Amy, Mike and I, still high from the hour and a half full body massage we got the night before, we're plotting to get back for another massage. We were unsuccessful. Instead we headed out for dinner. Dinner was excellent. We enjoyed some great food and some cold local shit pilsner beer. I've had more beer in the last two days than I've had in the last month. I've had four beers. 

We ended the evening pool-side relaxing, chatting, enjoying.

Tuesday, April 15, 2014

Bali Day 1

It's quite nice here. We're staying in the town Legian. Breakfast was served at 8:00. It was traditional Indonesian fried noodles and fried egg. It was very good.

Mike and Amy arrived late last night. We enjoyed a nice catch up session with them after breakfast.

After breakfast we headed to the beach. A nice 25 minute walk down a narrow bustling street led us to a popular beach. It was littered with covered chaise lounges and make shift bars. We found a pleasing bar under some palm trees and staked our ground.

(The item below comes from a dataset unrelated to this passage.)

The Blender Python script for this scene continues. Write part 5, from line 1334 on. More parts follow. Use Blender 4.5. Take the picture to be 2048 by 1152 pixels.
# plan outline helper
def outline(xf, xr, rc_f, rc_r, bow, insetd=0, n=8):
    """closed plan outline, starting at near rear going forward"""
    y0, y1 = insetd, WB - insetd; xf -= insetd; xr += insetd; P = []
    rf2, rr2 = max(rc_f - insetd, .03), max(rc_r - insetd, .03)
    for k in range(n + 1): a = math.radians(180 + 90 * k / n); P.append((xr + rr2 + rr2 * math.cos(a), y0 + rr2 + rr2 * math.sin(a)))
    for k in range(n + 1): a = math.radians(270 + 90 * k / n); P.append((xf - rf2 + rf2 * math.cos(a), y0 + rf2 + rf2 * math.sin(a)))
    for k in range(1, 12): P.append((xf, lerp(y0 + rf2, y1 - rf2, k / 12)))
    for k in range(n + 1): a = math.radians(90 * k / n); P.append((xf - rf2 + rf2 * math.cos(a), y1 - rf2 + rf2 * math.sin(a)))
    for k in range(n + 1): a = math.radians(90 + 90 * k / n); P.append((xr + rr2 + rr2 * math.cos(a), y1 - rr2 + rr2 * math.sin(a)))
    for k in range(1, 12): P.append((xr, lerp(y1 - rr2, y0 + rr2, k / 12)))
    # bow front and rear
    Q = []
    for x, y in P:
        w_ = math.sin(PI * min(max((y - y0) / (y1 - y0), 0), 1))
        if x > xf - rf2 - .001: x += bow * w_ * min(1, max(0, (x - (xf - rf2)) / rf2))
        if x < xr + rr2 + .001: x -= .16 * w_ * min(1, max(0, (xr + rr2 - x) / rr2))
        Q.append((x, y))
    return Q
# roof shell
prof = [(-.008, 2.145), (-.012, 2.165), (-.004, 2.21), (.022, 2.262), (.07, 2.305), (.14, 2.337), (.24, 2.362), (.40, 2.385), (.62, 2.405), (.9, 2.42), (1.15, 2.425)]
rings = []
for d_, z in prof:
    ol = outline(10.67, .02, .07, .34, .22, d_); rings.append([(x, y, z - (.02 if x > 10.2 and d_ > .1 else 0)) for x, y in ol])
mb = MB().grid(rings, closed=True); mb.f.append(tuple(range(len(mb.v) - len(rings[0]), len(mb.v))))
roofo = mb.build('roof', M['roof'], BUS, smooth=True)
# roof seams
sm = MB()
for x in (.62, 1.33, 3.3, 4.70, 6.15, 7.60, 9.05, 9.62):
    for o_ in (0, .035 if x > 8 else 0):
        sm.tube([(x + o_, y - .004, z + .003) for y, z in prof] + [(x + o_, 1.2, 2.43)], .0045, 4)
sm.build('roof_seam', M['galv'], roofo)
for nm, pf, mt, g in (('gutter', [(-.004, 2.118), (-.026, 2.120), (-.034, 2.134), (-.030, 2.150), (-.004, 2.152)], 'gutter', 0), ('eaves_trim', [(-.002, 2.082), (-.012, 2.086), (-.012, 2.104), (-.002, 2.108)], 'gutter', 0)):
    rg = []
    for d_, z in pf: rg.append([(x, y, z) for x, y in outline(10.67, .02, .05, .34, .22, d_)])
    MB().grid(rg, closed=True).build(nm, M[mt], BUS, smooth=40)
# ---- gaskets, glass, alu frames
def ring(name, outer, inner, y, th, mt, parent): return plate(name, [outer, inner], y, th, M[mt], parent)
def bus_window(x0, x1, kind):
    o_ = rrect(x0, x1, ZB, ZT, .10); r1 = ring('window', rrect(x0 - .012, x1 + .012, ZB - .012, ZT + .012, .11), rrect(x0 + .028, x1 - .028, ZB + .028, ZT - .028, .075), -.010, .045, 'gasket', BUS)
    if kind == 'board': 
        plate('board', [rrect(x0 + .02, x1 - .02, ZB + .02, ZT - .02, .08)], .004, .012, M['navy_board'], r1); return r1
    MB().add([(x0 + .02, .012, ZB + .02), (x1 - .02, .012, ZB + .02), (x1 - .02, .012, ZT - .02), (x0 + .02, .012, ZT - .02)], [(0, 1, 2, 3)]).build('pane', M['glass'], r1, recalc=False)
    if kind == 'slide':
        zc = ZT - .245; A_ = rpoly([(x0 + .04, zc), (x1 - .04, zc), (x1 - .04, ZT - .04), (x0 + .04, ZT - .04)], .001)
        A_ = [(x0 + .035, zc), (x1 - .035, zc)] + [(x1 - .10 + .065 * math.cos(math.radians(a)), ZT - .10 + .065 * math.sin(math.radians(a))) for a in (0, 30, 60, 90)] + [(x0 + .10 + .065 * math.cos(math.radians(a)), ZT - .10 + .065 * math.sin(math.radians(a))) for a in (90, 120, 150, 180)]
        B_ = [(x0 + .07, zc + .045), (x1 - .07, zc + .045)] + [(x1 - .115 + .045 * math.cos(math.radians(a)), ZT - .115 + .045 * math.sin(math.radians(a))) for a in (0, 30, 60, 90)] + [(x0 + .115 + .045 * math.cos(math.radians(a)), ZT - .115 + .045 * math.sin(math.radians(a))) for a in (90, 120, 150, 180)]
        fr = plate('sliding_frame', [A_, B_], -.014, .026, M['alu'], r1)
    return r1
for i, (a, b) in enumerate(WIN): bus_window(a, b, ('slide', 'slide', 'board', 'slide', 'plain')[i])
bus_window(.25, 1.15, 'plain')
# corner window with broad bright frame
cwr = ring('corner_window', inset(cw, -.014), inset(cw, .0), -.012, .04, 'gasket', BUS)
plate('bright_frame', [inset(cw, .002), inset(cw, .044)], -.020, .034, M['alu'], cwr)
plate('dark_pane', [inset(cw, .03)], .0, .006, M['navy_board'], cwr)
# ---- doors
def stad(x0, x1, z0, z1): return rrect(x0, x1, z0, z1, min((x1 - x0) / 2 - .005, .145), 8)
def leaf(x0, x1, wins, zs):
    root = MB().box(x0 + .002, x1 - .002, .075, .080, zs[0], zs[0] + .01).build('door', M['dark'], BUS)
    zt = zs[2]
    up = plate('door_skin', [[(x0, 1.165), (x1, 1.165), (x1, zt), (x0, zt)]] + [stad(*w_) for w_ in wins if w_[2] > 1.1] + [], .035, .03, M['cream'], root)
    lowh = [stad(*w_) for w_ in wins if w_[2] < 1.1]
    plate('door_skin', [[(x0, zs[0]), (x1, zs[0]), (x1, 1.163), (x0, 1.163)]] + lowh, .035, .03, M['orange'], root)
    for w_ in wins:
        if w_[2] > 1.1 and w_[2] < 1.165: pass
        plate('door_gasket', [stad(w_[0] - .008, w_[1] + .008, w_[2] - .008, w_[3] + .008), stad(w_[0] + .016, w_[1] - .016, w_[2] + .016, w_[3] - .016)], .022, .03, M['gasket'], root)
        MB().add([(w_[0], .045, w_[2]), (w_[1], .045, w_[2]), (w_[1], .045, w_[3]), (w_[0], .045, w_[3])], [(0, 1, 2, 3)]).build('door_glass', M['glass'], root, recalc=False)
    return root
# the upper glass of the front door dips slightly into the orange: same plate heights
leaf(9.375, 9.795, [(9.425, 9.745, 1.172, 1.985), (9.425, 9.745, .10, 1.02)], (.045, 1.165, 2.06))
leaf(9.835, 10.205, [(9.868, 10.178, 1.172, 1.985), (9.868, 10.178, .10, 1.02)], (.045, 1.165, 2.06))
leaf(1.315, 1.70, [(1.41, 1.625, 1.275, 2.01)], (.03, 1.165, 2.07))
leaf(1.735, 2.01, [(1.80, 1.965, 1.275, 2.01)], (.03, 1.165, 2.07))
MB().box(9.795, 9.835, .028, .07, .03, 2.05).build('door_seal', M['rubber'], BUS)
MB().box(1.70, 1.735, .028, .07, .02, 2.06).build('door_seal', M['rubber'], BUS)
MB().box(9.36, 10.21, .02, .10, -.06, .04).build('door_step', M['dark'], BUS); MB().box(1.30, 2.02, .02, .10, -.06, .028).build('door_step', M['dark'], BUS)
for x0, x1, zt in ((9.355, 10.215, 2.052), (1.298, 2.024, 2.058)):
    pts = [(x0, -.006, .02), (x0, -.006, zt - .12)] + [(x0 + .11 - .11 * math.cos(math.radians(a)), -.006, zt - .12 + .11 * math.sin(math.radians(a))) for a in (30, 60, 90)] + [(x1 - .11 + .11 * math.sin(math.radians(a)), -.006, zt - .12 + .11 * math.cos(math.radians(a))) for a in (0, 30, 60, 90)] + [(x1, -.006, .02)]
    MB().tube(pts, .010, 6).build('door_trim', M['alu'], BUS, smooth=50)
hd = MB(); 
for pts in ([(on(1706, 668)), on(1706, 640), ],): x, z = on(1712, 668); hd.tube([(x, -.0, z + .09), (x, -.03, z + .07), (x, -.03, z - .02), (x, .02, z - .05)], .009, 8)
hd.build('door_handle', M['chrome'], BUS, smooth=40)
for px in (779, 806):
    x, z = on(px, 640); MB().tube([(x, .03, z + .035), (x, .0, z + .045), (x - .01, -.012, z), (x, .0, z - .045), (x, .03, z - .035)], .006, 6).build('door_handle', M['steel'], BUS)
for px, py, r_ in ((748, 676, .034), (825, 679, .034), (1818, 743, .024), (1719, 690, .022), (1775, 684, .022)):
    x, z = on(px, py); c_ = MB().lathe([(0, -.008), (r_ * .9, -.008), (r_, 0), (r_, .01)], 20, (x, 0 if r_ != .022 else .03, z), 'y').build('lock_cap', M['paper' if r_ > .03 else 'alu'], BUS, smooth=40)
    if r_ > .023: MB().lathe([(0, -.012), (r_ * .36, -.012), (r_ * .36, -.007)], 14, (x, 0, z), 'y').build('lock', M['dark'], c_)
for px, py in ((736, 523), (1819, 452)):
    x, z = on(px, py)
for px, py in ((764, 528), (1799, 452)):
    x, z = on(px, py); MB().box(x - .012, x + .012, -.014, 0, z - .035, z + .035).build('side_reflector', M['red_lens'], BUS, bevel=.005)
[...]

We enjoyed some cold beers and great company.

After a while we went in search of grub. We found a busy little Indonesian style diner. All the food is on display; the server dishes up exactly what you want. It was very tasty.

We're back at the gorgeous hotel we're staying at contemplating if we should get a massage. Life in Bali for us is hard.

Monday, April 14, 2014

Arriving in Denpasar

The arrival process for Indonesia is rather lengthy.

Step 1. Flight arrives with several other wide-body aircraft. Aircraft de-plane and dump hundreds of passengers into Immigration area.

Step 2. Find working A.T.M. to pay for visa.

Step 3. Stand in queue to purchase visa.

Step 4. Stand in long ass queue (12 switchbacks) for Immigration.

We're currently at step 4.

At least there is some major global eye candy in this room.

Singapore to Bali

We were all awake at 4:30am. Matt and James rolled back over for some more shut eye. I was unable to return to sleep.

Breakfast was again excellent.

Today, we head to Bali. We did not have a ton of time to play with, but we had enough to make us want to squeeze one more attraction in. Mary, the extremely pleasant hotel receptionist, suggested we take the #123 bus to the The Singapore Botanic Gardens.

Not only were the gardens free to visit, but they were beautiful. It was the perfect finisher to our stay in Singapore.

I would definitely be up to spend more time exploring Singapore. I will be back.

I am currently composing this aboard a Qatar Airways 777-300 bound for Denpasar/Bali. There we will unite with Alex and Ben. Amy and Mike will arrive a few hours after us.

The three amigos are about to become the sassy seven.

Sunday, April 13, 2014

Singapore

Our request for a room that sleeps three was interpreted as a room that sleeps two comfortably and one who gets to sleep on a short roll-away designed for a small Asian female that will fold to create a human taco when you attempt to lay on it. We pushed the two single beds together and made do.

Breakfast was buffet style with an excellent assortment of world breakfast cuisine. My stomach is growling right now thinking about it.

The hotel provided us with a map which can double was a table cloth for the average American sized dining table. It's humorous to watch people, especially small Asian people, unfold and attempt to use the over-sized map on the street corners.

It's very warm and humid in Singapore, so humid it's sticky.

Today we saw: Marina Bay, Esplanade Theater, The Raffles Hotel and The Marina Bay Sands Hotel.

The views from the 57th (Park Level) floor of the Marina Bay Sands are magnificent.

Architecture in parts of Singapore is so modern it made me feel as though I was on a set of a science fiction thriller. It's almost intimidating. 

Dinner was authentic and delicious. We were the only crackers at the street side eatery. We enjoyed noodle dishes, fried prawn balls and dumplings.

Saturday, April 12, 2014

787

We're on our way to Indonesia. Matt and I are enjoying a ride in Business class on the 787. Despite all the hype and drama that has surrounded this airplane it really is an absolute joy of a ride. I'm completely impressed. It's very quiet. It's more quiet than I was expecting. The extra tall windows allow for effortless non-neck-wrenching gazing. The window tint feature is way bad ass too. I'm sitting in a peacefully darkened cabin and yet I can clearly enjoy the view of the ocean below.